Yolanda survivors paint mural, tie ribbons to depict struggles 2 years since the storm

Yolanda survivors paint mural to depict their struggles 2 years since the storm

Photo by Marissa Cabaljao

12065658_527578300750765_4985356316868370556_nDYVL Wall, Noblejas Junction, Downtown, Tacloban – “The government’s absence days after Yolanda had pushed people over the edge, desperate and helpless. A lot of people painted vandals on different walls all over Tacloban ground zero, crying for help from whoever could. Yolanda survivors expressed raw artistry; they showed art in the sincerest way possible. Two years after Yolanda, we don’t want this art to get lost in the passage of time. We want the Yolanda survivors’ struggles to be brought to the fore ,” Camille Anne Bogtong, one of the artists said.People Surge, an alliance of disaster survivors, together with a UP-based artist group painted mural on the DYVL Wall, Noblejas Junction in downtown Tacloban to visualize the Yolanda survivors’ struggles two years since supertyphoon Yolanda struck the region.

“From all over the world, it is well-recognized that wall painting has been a form of protest but many dismiss it as vandalism and eyesores to the ‘beauty’ of capitalist progress. But we beg to differ. It is an insult to reduce our art to mere vandalism. We paint murals to signify our protest not just as a means of self-expression. We paint murals for justice and accountability,” adds Bogtong.

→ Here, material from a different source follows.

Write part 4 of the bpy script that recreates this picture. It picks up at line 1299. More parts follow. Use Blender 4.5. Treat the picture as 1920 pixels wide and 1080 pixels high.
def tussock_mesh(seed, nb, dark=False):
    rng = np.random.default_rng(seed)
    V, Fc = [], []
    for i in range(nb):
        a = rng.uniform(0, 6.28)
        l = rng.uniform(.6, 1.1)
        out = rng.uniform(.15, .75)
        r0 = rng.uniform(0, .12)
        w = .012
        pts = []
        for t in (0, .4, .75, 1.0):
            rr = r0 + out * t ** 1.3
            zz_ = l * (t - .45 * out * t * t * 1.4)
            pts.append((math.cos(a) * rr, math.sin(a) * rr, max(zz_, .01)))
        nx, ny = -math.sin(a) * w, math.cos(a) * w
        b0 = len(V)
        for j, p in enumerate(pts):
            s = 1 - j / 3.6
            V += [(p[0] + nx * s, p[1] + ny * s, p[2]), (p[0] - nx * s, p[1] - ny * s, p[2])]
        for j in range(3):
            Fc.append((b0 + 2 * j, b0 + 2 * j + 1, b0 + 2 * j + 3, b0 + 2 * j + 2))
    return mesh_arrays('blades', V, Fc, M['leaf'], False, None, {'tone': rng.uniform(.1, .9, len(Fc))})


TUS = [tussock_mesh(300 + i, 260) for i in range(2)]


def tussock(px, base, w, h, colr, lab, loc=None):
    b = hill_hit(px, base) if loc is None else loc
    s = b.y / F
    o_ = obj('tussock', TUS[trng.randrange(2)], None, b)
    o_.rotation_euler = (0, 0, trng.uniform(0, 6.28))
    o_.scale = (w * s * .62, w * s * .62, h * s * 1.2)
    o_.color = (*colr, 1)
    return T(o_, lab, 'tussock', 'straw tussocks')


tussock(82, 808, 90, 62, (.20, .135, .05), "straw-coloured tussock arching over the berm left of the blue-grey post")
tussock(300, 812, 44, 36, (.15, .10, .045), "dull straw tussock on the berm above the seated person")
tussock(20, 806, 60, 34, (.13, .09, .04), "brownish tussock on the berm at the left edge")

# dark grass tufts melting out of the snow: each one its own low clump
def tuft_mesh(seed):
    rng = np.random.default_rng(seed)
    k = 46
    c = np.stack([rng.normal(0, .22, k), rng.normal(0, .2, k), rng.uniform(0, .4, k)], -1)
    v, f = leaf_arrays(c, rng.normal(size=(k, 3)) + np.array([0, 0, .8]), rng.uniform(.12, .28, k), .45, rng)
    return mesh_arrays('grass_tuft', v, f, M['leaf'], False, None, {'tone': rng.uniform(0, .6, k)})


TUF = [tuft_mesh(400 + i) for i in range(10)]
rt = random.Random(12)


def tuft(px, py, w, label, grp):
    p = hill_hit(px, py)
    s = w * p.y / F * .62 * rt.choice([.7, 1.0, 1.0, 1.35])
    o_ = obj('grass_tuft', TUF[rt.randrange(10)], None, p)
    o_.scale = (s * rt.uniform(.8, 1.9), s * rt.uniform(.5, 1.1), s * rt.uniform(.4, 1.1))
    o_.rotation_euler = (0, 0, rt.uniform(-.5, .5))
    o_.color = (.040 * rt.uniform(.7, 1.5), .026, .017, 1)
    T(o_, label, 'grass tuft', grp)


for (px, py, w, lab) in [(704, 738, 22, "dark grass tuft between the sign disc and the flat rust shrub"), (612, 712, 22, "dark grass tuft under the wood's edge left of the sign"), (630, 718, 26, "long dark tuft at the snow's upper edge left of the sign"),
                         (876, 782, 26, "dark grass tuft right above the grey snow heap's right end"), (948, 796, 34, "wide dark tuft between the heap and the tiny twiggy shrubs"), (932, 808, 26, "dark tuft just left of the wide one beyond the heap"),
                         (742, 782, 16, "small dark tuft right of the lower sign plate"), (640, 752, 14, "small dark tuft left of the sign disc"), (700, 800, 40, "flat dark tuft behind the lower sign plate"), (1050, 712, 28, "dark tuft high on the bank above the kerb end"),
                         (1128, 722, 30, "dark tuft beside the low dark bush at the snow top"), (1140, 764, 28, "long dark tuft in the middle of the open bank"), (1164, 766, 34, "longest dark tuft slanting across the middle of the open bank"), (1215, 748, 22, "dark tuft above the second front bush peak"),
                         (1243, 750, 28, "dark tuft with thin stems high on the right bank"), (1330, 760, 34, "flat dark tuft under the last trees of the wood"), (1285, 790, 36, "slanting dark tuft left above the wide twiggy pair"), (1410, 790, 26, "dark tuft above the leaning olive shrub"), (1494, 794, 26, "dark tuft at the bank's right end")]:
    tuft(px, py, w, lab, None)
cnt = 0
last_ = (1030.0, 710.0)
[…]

People Surge expressed that they will exhaust all possible avenues to make the disaster survivors’ plight known to the world two years after the storm. “Mural painting is just one way to do that. As the saying rightfully goes, a picture speaks thousands of words,” Marissa Cabaljao, People Surge spokesperson said.

“Two years after Yolanda, many disaster survivors still live in bunkhouses and temporary shelters while delivery of basic social services remains problematic. At least two people died in bunkhouses due to heat stroke. Demolitions after demolitions threaten those in No Dwelling Zones to give way for infrastructural projects that least benefit the poor. Farming areas are militarized. At least 13 disaster survivors were killed by suspected state forces. These are truths which we want to convey in our simple art.”

Yolanda survivors under People Surge tie white and blue ribbons as a symbolism of the disaster survivors' yearning for justice and accountability.
Yolanda survivors under People Surge tie white and blue ribbons as a symbolism of the disaster survivors’ yearning for justice and accountability.

For its part, the UP-based artist group is resolved that their protest should transcend beyond their art. “We marched along with other disaster survivors, a huge convergence of delegates from different parts of Eastern Visayas last Friday to seek justice and accountability. Artistic protest complemented with a broad mass movement will send the message across,” Bogtong said.

“We held our big protest last November 6, two days before the second anniversary, to give way for this grand day of remembering,” People Surge Secretary-General Marissa Cabaljao said. “The mandate of People Surge is to fight for justice and accountability. We owe this to our fellowmen who did not make it to this point.”